ATHENS — John Atkins and Roquan Smith are each on Georgia’s punt team. So they found themselves on alert a lot in the first half against Missouri on Saturday.

Turns out, though, it was just a bunch of false alarms. The Bulldogs never needed to punt.

“We were getting together over there on the sideline and everybody was yelling ‘punt alert, punt alert!’ said Smith, the Bulldogs’ star inside linebacker. “Next thing you know it’s first down again and we’d go sit back down and get more Gatorade.”

Added Atkins: “I was up on punt, ready to go in. Then he’d complete another pass and I’d just go sit down and get some more water.”

The “he” to whom Atkins is referring is Georgia quarterback Jake Fromm. He’s a freshman, a starter by default and now the Bulldogs’ undisputed leader based on his performance.

And as far as performances are concerned, Fromm has not had one better than he put on display Saturday night in Georgia’s 53-28 victory over Missouri. That was particularly true in the first half to which Atkins and Smith are referring.

The Bulldogs found themselves in third-and-long situations constantly in the first two quarters of Saturday’s contest. But every time they did, Fromm would bail them out with a pinpoint pass for first-down yardage.

By halftime the Bulldogs were 9-of-11 on third-down conversions. They never punted but settled for two field goals. The freshman from Warner Robins had a season-best 250 yards passing by halftime and 326 for the game. He threw for two touchdowns and ran another one in, something we’re becoming accustomed to with three rushing TDs on the season.

On a night when Georgia desperately needed strong play from the quarterback position, the freshman was spot on.

“I’m seeing a little more confidence in him,” Georgia coach Kirby Smart said after the game. “He’s making good decisions. He understands the game. He knows where to go with the ball. He sees coverages well. He made one poor decision, but quarterbacks are going to do that. Hopefully he learns from it. He’s getting better as a player.”

Fromm threw an interception on the Bulldogs’ second offensive possession of the night. Missouri’s Cale Garrett returned it 21 yards to the Georgia 5 and the Tigers would score two plays later.

Fromm essentially didn’t make a mistake again. The Bulldogs rolled on to gain 696 yards, the second-most in school history. Georgia had 407 yards offense by halftime, with 250 of it coming from Fromm’s arm.

He also never came out of the game.

Even though the Bulldogs led by 25 points in the fourth quarter, they never asked Jacob Eason to come in the game. Fromm closed it out with a kneel in the victory formation on Missouri’s 28-yard line as time expired.

And with that, you can dispense with any notion that Georgia is a two-quarterback team. Most of us have anyway, but that just validated everything we thought.

The 2017 Bulldogs are now Jake Fromm’s team. That’s evident in everything his teammates have to say about him.

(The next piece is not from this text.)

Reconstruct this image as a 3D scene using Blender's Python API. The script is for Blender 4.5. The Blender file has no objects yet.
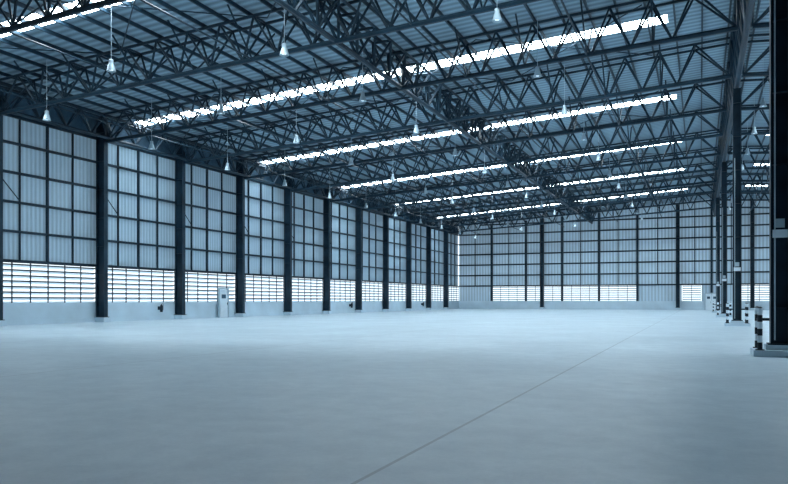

“Way before he was even a starter I knew he was a natural-born leader,” Smith said. “The first day he got here, he was calling everything, watching film, he was like a veteran in the spring. So I knew he could do things like that. I knew he was going to be an excellent guy on and off the field.”

Receiver Mecole Hardman had his best night as a Bulldog. He caught two passes for 71 yards and scored two touchdowns, one a 35-yard run and the other on a 59-yard catch.

He, too, was marveling at Georgia’s young quarterback.

“Jake showed he can throw the ball up and down the field,” Hardman said. “He had great poise, even after they threw two deep balls on us. We came back and answered. He showed how poised he can be back there in the pocket.”

This is not a Fromm versus Eason battle anymore. This a quarterback depth chart without any “ORs” between the first and third spots. If it wasn’t clear before it was infinitely clear Saturday night as the Bulldogs reached the bye week still undefeated with their most lofty goals still intact.

Eason hasn’t done one thing wrong; he simply got hurt. But that opened the door for Fromm and he has walked through with nary a stumble.

How Eason handles that going forward is a story for some day after the season. Right now Jake Fromm is the leader of this team, and he’s got a bunch of grizzled veterans that are more than willing to follow him.

“The opportunity presented itself and he’s just taking full advantage of it,” Smith said of Fromm. “I knew he was competitive back in the summer. We’d get together and do 7-on-7 and if he’d make a mistake he’d want to know what we were in and what we were doing. It’s amazing to have a guy like that and the way he goes about things.

Atkins, six years removed from high school, marvels at the kid who has been on UGA’s campus barely 10 months.

“He don’t play like a freshman to me,” he said with a laugh. “I don’t look at him as a freshman anymore. He’s got a few games under his belt now. He really knows the game.”

And now we all know without a doubt who is Georgia’s quarterback.